Whenever Rome is involved in "ecumenical" attempts at unification, it always must go their way. The pope claims to possess all truth and revelation and unity can only come by accepting it. Negotiations are not an option.

This small step back toward Rome is to be expected, according to author Dave Hunt. In his book explaining the prophecy of the woman who is riding the beast in Revelation 17, he details a world-wide trend to goddess worship. "The ecumenical power of this Mary is found in the fact that she provides a new deity to whom the followers of all religions can look - a female deity in step with the spirit of our age," Hunt writes in A Woman Rides The Beast.

He gives many details of apparitions of this goddess appearing all over the world to Muslims, Hindus and Buddhists as well as Roman Catholics. He shows that this Virgin Mary is honored by thousands of shrines, world wide. But, shrines to Jesus are almost nonexistent.
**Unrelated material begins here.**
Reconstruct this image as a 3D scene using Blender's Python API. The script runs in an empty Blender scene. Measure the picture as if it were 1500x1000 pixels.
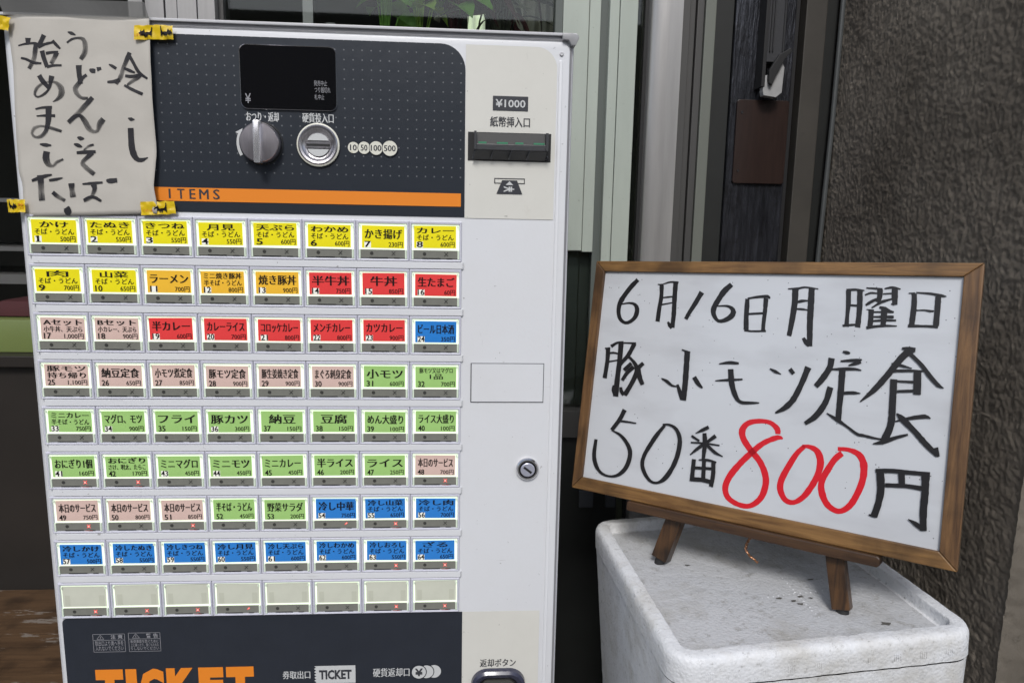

Catholics take issue with calling their Virgin Mary a goddess. However, they have ascribed to her all the attributes of deity. Roman Catholics believe she can hear millions of prayers at once and arrange for answers. Hunt points out: "The pope asks Mary to comfort, guide, strengthen and protect 'the whole of humanity.' To do so she would have to be all-powerful, all-knowing, and everywhere at once." These abilities belong only to God.

"Catholics try to explain it away, but the fact is that Catholicism's Mary is exalted above Christ and God," concludes Hunt. A Woman Rides the Beast describes dozens of other ways that Roman Catholicism is whitewashed paganism destined for harsh judgment in the end times.